The thickness difference is only a thousanths or so, just that Winchester happens to be the thinnest (in that caliber) and allows a 428 or 429 to chamber in most cases. The chamber seems to be the limiting factor here, as many revolvers have cylinders that won't accept a 429 bullet, but have a 429 bore. I have Colts and an Uberti or two that needed a finishing reamer turned in them to even accept 427 bullets...
As far as the thicker wall adding strength, not enough to matter as far as making for a less delicate case. 44-40 brass is half the thickness of 44 Magnum.

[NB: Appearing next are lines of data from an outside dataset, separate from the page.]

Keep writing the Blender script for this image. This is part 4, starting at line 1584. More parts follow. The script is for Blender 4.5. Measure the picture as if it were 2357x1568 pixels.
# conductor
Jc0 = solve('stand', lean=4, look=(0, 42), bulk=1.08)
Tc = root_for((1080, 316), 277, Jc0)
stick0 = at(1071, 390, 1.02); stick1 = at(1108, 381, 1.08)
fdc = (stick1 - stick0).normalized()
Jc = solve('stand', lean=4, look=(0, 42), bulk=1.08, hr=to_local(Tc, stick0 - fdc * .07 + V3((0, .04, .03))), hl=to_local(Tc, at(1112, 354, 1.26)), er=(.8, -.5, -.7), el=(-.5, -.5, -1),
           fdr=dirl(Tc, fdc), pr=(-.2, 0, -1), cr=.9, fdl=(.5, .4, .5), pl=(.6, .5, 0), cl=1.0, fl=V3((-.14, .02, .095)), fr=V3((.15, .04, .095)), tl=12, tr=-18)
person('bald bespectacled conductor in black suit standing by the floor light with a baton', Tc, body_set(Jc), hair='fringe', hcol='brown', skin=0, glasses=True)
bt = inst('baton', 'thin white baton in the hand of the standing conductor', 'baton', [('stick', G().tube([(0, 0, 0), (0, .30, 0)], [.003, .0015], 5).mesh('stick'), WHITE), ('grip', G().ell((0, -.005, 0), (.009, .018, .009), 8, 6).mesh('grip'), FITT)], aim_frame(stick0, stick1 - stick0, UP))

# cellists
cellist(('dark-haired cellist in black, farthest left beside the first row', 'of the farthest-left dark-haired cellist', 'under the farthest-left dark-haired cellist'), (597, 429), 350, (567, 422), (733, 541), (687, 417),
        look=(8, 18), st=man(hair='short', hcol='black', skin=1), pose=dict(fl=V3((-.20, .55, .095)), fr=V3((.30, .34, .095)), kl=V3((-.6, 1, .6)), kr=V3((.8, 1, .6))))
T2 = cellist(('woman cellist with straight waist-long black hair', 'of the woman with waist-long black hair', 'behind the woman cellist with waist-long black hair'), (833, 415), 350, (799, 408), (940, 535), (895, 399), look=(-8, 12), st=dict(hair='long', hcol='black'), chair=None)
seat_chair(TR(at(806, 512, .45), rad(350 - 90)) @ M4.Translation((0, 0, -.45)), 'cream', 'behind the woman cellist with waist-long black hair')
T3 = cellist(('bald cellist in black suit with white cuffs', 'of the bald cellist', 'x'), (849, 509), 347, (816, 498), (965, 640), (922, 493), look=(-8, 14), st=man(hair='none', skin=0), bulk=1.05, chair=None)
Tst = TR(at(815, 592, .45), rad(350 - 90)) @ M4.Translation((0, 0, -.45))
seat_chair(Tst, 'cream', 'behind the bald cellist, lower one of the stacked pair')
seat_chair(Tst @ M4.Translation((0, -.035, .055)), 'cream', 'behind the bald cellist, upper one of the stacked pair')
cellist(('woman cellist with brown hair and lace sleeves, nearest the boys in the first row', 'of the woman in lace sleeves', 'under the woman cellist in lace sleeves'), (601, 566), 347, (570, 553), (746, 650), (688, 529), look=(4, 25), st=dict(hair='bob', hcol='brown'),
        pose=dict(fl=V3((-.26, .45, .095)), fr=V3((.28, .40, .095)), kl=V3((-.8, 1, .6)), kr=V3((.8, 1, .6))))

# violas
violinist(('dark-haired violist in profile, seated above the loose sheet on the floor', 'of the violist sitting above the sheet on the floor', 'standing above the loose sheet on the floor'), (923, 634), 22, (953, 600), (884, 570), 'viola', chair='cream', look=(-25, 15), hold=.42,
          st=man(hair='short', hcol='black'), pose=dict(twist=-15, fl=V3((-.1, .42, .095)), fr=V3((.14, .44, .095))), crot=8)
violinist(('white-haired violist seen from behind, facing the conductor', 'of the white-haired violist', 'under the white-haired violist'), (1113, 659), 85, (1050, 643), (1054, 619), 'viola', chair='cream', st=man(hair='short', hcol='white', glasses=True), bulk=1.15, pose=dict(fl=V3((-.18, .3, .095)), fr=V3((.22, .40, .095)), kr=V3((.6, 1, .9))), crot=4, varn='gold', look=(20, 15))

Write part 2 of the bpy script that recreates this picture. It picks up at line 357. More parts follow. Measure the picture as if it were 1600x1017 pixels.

As for cleaning a leaded barrel, I've never had a problem. I use both Moly coated and regular lubed lead bullets, none have ever leaded beyond what a Lewis Lead Remover can't handle, and that's after several months of CAS matches. Usially, a cloth patch will clean it.
The rifle doesn't lead as badly at the chamber end of the bore as a revolver does, probably because there's no cylinder gap, or difference in cylinder throat to bore diameter to overheat the base of the bullet.